Ahora bien, en cualquier sistema
donde el Gobierno no sea mera expresión de la fuerza, el pueblo se compromete,
por la promesa o pacto, a ser gobernado, aunque con un matiz esencial. El
pueblo cede, pero no entrega, su soberanía a los representantes, a los cuales
les concede solo el poder de ejecutarla. Porque si la vida política es algo más
que votar, votar es algo más que colocar a unos o a otros en el poder. Es
cierto que una impugnación constante de los representantes elegidos no hace
posible la gobernabilidad pero tampoco es aceptable el otro extremo, desatender
sistemáticamente la protesta y considerar la promesa ciudadana que se expresa
en el voto como un yugo inamovible.
Esa promesa política es una cesión
temporal, condicionada al cumplimiento de las condiciones pactadas.
Justamente porque lo que distingue un vínculo de una cadena es esa capacidad de
mantener o revisar las promesas con arreglo a buenas razones, que han de ser
explicitadas de un modo debatible.
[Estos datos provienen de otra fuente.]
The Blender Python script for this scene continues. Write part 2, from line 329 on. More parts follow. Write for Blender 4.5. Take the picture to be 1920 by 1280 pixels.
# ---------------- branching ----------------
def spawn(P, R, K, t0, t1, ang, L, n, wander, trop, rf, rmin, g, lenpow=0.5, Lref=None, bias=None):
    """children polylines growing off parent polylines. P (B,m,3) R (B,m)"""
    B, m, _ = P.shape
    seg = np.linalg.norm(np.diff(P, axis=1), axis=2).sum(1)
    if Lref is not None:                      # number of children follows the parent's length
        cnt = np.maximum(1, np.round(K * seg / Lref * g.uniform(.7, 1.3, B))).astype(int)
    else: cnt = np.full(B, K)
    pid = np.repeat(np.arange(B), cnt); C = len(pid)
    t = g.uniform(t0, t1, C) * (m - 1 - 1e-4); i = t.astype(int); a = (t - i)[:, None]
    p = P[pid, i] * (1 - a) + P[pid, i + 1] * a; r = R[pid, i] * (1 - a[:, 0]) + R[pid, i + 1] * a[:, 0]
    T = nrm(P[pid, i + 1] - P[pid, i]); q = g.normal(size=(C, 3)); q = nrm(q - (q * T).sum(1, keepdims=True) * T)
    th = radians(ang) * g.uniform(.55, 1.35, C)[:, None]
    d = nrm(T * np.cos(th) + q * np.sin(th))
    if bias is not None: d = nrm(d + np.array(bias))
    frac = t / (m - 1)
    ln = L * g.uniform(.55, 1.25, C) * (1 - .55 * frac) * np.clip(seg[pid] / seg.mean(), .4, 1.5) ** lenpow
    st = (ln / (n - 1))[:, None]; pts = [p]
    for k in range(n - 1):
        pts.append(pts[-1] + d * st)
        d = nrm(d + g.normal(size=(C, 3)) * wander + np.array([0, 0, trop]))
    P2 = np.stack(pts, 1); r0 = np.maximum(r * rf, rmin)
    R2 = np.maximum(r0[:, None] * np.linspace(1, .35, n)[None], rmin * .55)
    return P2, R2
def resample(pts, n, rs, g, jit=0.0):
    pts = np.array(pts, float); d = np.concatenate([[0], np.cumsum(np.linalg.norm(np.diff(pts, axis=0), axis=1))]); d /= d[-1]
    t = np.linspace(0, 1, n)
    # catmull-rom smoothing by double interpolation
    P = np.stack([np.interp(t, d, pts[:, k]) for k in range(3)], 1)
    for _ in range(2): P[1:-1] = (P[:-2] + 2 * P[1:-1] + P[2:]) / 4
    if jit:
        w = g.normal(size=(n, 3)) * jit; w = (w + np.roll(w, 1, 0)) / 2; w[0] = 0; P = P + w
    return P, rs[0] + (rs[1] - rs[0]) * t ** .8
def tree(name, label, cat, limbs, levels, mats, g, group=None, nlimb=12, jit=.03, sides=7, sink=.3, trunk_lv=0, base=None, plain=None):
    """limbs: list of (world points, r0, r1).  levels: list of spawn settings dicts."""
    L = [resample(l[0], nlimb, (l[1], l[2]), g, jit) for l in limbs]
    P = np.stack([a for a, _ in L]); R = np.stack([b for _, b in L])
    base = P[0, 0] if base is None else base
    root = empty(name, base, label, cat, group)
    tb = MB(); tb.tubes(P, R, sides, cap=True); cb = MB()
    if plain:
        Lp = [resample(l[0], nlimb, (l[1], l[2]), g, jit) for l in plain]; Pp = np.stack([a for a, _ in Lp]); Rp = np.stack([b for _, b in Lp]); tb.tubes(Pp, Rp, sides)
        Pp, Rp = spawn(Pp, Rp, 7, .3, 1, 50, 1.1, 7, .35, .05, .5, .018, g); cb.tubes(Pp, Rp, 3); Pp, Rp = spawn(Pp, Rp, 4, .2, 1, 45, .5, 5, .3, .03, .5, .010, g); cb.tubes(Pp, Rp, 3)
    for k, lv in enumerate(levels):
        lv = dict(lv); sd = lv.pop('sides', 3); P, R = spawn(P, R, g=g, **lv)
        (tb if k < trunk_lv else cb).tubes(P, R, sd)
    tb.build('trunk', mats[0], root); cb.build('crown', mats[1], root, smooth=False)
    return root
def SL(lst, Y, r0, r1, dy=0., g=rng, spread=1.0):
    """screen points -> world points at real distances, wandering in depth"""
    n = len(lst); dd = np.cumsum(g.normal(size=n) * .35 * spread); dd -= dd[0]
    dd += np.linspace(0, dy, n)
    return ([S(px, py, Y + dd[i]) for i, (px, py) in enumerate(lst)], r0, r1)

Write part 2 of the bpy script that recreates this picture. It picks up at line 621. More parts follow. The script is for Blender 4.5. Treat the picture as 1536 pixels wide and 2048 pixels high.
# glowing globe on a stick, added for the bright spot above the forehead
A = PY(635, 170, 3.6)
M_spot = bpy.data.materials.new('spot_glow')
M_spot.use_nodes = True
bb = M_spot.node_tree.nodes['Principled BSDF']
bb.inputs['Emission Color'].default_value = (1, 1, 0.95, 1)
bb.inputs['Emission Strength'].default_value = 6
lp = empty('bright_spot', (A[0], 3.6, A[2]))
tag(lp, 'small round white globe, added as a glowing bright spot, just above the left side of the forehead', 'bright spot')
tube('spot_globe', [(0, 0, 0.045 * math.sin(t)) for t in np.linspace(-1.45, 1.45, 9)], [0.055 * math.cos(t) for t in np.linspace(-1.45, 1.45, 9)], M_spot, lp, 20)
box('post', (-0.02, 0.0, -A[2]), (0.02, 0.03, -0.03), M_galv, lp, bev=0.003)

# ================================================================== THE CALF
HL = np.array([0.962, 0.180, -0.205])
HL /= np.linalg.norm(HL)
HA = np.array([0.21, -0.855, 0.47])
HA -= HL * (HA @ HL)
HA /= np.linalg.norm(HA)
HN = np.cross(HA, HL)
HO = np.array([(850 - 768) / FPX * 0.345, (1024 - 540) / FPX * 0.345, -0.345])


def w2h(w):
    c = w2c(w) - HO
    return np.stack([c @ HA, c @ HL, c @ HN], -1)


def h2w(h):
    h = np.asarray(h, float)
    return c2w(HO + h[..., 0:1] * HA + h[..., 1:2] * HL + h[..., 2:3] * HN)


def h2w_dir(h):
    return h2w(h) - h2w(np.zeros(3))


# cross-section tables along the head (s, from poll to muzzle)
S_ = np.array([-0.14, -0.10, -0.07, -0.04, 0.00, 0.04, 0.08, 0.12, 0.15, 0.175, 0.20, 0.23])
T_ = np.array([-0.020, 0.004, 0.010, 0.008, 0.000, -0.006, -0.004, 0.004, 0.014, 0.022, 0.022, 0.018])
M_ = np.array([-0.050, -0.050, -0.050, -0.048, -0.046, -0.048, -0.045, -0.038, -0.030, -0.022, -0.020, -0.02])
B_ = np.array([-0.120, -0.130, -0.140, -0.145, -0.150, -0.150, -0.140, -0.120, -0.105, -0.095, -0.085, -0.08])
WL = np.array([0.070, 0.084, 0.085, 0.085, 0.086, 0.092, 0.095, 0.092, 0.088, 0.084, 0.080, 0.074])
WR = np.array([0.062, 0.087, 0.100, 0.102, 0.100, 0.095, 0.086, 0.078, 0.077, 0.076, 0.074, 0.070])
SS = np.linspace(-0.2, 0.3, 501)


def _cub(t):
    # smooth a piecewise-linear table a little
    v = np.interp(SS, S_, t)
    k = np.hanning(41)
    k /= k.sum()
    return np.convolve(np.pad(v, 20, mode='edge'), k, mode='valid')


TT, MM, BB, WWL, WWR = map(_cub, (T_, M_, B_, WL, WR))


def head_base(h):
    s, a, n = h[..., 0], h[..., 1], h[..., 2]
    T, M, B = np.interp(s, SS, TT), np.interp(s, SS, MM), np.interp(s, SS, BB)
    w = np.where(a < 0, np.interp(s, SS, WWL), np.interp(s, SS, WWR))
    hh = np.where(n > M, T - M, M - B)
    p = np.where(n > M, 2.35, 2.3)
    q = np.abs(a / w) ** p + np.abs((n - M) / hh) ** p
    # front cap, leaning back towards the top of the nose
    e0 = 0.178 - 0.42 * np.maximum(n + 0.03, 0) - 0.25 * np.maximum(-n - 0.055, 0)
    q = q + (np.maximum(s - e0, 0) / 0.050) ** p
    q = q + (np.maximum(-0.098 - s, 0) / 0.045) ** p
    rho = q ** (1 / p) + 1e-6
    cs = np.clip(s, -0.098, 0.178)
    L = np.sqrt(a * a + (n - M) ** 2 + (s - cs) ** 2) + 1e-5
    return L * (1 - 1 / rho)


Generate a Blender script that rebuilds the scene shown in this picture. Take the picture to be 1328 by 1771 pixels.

Si esos políticos que tanto se jactan, en
todas las escalas, de haber conseguido mayorías, no tienen inconveniente en
quebrantar sus promesas electorales, tampoco deberían rasgarse las vestiduras
cuando los gobernados no desean ser subyugados por una promesa que, a fin de
cuentas, puede haber perdido su sentido.
Y menos aún arrogarse la facultad
ventrílocua de hablar por el pueblo a través del poder del número.
Muchos de nuestros dirigentes ignoran que, a diferencia del Estado absoluto que
concibió Hobbes, en una verdadera democracia las promesas arrancadas por
el miedo no son válidas y los pactos no se mantienen por la
fuerza de la espada. Es hora de que todos cumplan su palabra.